О том, как воспринимала Шукшина при его жизни значительная часть народа — далеко не самая худшая, наверное. Шукшин пишет («Нравственность есть Правда»):
«Как у всякого, что-то делающего в искусстве, у меня с читателями и зрителями есть еще отношения „интимные“ — письма. Пишут. Требуют. Требуют красивого героя. Ругают за грубость героев, за их выпивки и т. п. Удивляет, конечно, известная категоричность, с какой требуют и ругают. Действительно, редкая уверенность в собственной правоте. Но больше удивляет искренность и злость, с какой это делается. Просто поразительно! Чуть не анонимки с угрозой убить из-за угла кирпичом. А ведь чего требуют? Чтобы я выдумывал. У него, дьявола, живет за стенкой сосед, который работает, выпивает по выходным (иногда — шумно), бывает, ссорится с женой… В него он не верит, отрицает, а поверит, если я навру с три короба; благодарен будет, всплакнет у телевизора, умиленный, и ляжет спать со спокойной душой.
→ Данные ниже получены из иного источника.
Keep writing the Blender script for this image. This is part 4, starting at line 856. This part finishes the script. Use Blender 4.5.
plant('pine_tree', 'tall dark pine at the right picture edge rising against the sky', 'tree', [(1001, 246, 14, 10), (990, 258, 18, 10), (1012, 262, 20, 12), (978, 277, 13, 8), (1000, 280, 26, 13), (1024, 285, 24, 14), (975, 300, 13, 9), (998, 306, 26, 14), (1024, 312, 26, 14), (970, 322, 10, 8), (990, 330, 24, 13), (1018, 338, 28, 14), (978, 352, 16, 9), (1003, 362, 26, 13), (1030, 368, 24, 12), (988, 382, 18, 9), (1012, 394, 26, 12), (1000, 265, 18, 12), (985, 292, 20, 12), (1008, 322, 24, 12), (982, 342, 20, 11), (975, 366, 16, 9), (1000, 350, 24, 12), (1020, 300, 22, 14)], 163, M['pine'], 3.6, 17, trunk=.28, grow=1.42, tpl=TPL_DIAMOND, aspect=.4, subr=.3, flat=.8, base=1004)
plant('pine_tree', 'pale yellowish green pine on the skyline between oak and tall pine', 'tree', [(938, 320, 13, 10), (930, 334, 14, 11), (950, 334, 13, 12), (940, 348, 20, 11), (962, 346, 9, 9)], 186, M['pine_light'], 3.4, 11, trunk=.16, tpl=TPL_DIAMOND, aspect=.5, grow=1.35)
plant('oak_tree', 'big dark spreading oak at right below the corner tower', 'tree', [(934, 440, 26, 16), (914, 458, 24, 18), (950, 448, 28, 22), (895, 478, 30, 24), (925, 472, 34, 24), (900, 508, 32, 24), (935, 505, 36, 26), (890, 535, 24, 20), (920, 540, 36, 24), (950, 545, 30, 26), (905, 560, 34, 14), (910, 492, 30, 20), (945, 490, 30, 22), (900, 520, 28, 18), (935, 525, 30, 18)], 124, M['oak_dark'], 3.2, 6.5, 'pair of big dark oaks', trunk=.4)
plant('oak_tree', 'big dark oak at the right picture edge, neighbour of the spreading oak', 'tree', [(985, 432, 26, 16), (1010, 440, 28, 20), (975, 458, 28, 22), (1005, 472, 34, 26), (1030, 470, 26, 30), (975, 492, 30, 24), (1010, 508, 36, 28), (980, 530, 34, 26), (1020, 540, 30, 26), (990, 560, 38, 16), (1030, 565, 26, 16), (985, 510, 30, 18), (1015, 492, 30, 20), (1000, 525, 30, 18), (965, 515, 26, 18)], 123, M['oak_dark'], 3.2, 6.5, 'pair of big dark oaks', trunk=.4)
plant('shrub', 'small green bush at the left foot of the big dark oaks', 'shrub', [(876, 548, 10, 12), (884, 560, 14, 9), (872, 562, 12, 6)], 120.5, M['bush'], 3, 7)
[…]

Есть „культурная“ тетя у меня в деревне, та все возмущается: „Одна ругань! Писатель!“ Мать моя не знает, куда глаза девать от стыда. Есть тети в штанах: „грубый мужик“. А невдомек им: если бы мои „мужики“ не были бы грубыми, они не были бы нежными. В общем, требуют нравственного героя.»
«Философия, которая — вот уж скоро сорок лет — норма моей жизни, есть философия мужественная. Так почему я, читатель, зритель, должен отказывать себе в счастье — прямо смотреть в глаза правде? Разве не смогу я отличить, когда мне рассказывают про жизнь, какая она есть, а когда хотят зачем-то обмануть? Я не политик, легко могу запутаться в сложных вопросах, но как рядовой член партии коммунистов СССР я верю, что принадлежу к партии деятельной и справедливой; а как художник я не могу обманывать свой народ — показывать жизнь только счастливой, например. Правда бывает и горькой. Если я ее буду скрывать, буду твердить, что все хорошо, все прекрасно, то в конце концов я и партию свою подведу.»
Вот, оказывается, почему Шукшин в своих творениях выводил в люди всяких психических уродов: не хотел подвести родную коммунистическую партию. Обсуждать идеал человека он мог позволить себе, наверное, только в лесу — с В. Беловым.
Если люди с явными психическими дефектами (шукшинские психопаты, к примеру) демонстрируются часто и без чёткой отрицательной оценки, это всего лишь прививает массе представление о них как о приемлемом феномене, даже как о норме. Такая «правда» — это малая часть правды. А показывать только худшую малую часть правды — значит лгать и заниматься подрывной работой. Если бы Шукшин был тайным врагом русского народа, это ещё можно было бы посчитать нравственным, а так — увы.
Можно сравнить писательскую карьеру Василия Шукшина с писательской карьерой его ровесника Валентина Пикуля (1928–1990), тоже флотского человека и тоже очень русского, много пившего в молодости, только выступавшего в другом варианте русскости.
Оба не диссидентствовали и не пресмыкались, но по-разному. Оба были русские патриоты, но Пикуль был, можно сказать, больше патриот, а Шукшин — больше русский (в дурном смысле).
Так вот, творчество Пикуля — охранительное. У Пикуля — другая припыленность. И Пикуль физиономией не вышел. И кино с собой в главных ролях он не снимал (но могли ведь про него снять другие!). И официальное внимание к Пикулю в 1960-е и 1970-е было куда меньшее, чем к Шукшину, хотя как писатель Пикуль много шире и занимательнее.
Из Википедии:
«По утверждениям родственников и знакомых, Пикуля часто преследовали угрозами, а после опубликования романа „Нечистая сила“ он был жестоко избит. (…) за Пикулем был установлен негласный надзор по личному распоряжению М. Суслова.»
Шукшина за его правду, вроде, не били. Потому что ту правду, за которую могли побить, он доверял разве что Василию Белову, да и то в лесу. А публично он нёс только ту правду, за которую давали Государственные премии.
Есть факт: Василий Шукшин был популярен, причём добился этого в основном сам, то есть без решающей помощи еврейства, партийных органов и т. п. Объяснить это можно, среди прочего, тем, что в обществе была довольно значительная доля «шукшинского контингента»: людей энергичных, но не очень образованных, не довольных своим местом под солнцем, не склонных к упорному простому труду и гораздых на всякие вредные удовольствия. Поскольку казачество, каким оно было при Степане Разине, давно в Лету кануло, а «озорничать» по лесам стало уже несподручно ввиду значительной вырубки оных, податься этим людям было некуда — разве что в Сибирь на заработки. Или в кино — смотреть на себя в очередном фильме Шукшина.